"Minerals A to Z"




























Meteorites are naturally occurring objects that originate in space and survive a fall to the ground through Earth's atmosphere. Most are remnants of asteroids or possibly comets. However, a few have been shown to be pieces of Moon or Mars that were launched into space by an impact event. While moving through space these objects are known as meteoroids. The bright streaks that they produce while moving through Earth's atmosphere are known as a meteors.

The term meteorite is also used for a meteoroid that has landed on the surface of a celestial body other than earth.

There are three main types of meteorites. The most abundant are stone meteorites which are primarily made up of silicate minerals such as olivine, pyroxene and feldspar. As their name implies, iron meteorites are mainly composed of iron but also contain a significant amount of nickel. The rarest of the three are the stony-iron meteorites. They are a mixture of stony and metallic materials.


Tektites are found in geographically restricted areas and are associated with asteroid or comet impact with the Earth. A number of previous hypotheses were put forward, including a lunar origin (from lunar volcanoes or lunar impact events). These alternatives are no longer taken seriously by scientists. It has been firmly established that tektites are terrestrial rock melted and flung into the atmosphere by the force of an asteroid or comet impact.

Tektites are found in many shapes and sizes. The different morphologies are geographically restricted and occur in a radial pattern away from the source crater. It is then attempted to deduce what the morphologies and surface sculptures tell us about the formation of tektites. Tektites are made of glass, and it is the properties of glass which are so important in understanding the final forms we see today. Some controversy and misunderstanding still surrounds tektites, but finally we are getting to the truth and dispelling the myths. There is always more to be learnt though, so long live the debate: it is the enigmatic nature of tektites that makes them so appealing!

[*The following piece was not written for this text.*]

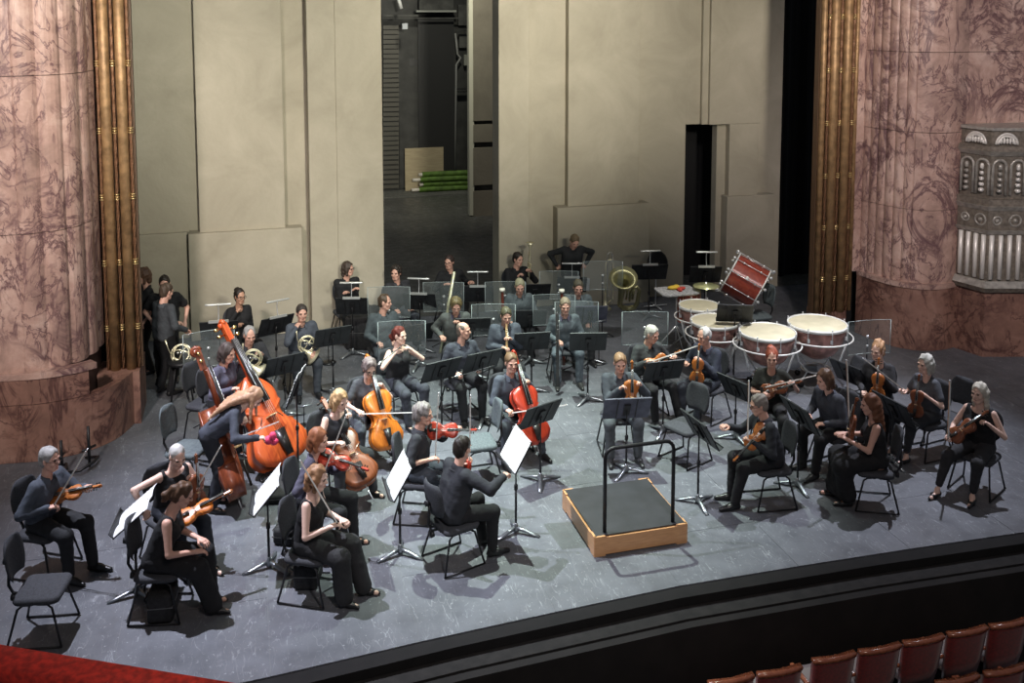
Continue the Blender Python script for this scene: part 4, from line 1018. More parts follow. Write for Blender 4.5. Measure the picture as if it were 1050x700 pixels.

Moldavites have been shown to be about 14.7 million years old. The most popular explanation of their origin, according to Prof. Bouska, is that they were formed during the impact of a large meteorite, or comet nuclei, with the Earth’s surface. He explains the formation of tektites in simplified terms: “An enormous body with a volume of several cubic kilometers is racing towards the Earth. The uppermost layers of the Earth’s surface are melted by the highly compressed hot air cushion in front of the flying meteorite prior to its contact with the surface of the Earth. At the moment of impact, there is a tremendous explosion comparable with a multiple hydrogen bomb, the atmosphere is torn apart, and tektites are formed in the vacuum bubble. The fusion process and the throwing out of the tektite glass material occurs in a very short time period prior to the actual impact of the meteorite or comet core. The modeling of the formation of large impact craters has shown that the column of hot ascending atmosphere can carry the tektite melt into the upper parts of the atmosphere or even above the atmosphere.” A search was made, worldwide, for meteorite craters in the vicinity of tektite strewnfields. There is strong evidence to support this explanation of the origin of tektites due to the known age of tektites found in certain areas, and the relative proximity of the tektite strewnfields to large meteorite craters of the same age. A number of researchers have suggested that the surface material in the area around the Ries Crater, in Germany, is probably the source material for Moldavites -- the age of the crater is identical with the age of Moldavites.


The Sikhote-Alin iron meteorite is the largest observed meteorite fall in modern history. It rained a shower of fireballs into the thick forest of the Sikhote-alin Mountains in Eastern Siberia of Russia on February 12, 1947 at 10:38 hours. The flaming fireball, as bright as the sun, cast moving shadows in broad daylight as it passed by observers. It is estimated that over 23000kg fell that morning leaving a smoke trail which could be seen in the sky for hours. The meteorite impacted the mountains with a huge explosion which was felt over 100 miles away. It made over 120 craters of varying sizes. The largest reported crater was 20 feet deep and 85 feet across. When the main mass exploded, it blasted fragments in every direction. Pieces were even found embedded in nearby trees.

There are two types of Sikhote-Alin meteorites: sharp, jagged shrapnel type specimens and the more beautiful individuals covered in regmaglypts. These magnificent thumbprinted specimens display a beautiful steel-blue fusion crust. The appearance of Sikhote-Alin individuals is typical of what the general public believes a meteorite should look like.


This Nantan meteorite, an iron meteorite, was named after the place where it was found in southern China. The fall was recorded as being in 1516 -- " During summertime in May of Jiajing 11th year, stars fell from the northwest direction, five to six fold long, waving like snakes and dragons. They were as bright as lightning and disappeared in seconds". The nantan meteorite was discovered by the local residents of Nandan, China when they tried to melt them, assuming by the weight that they were iron ore. They brought them for processing and to their surprise they would not melt. It was then studied by the government and decided that these VERY heavy rocks were actually iron meteorites with a composition of approximately 85% iron and 6-7% nickel.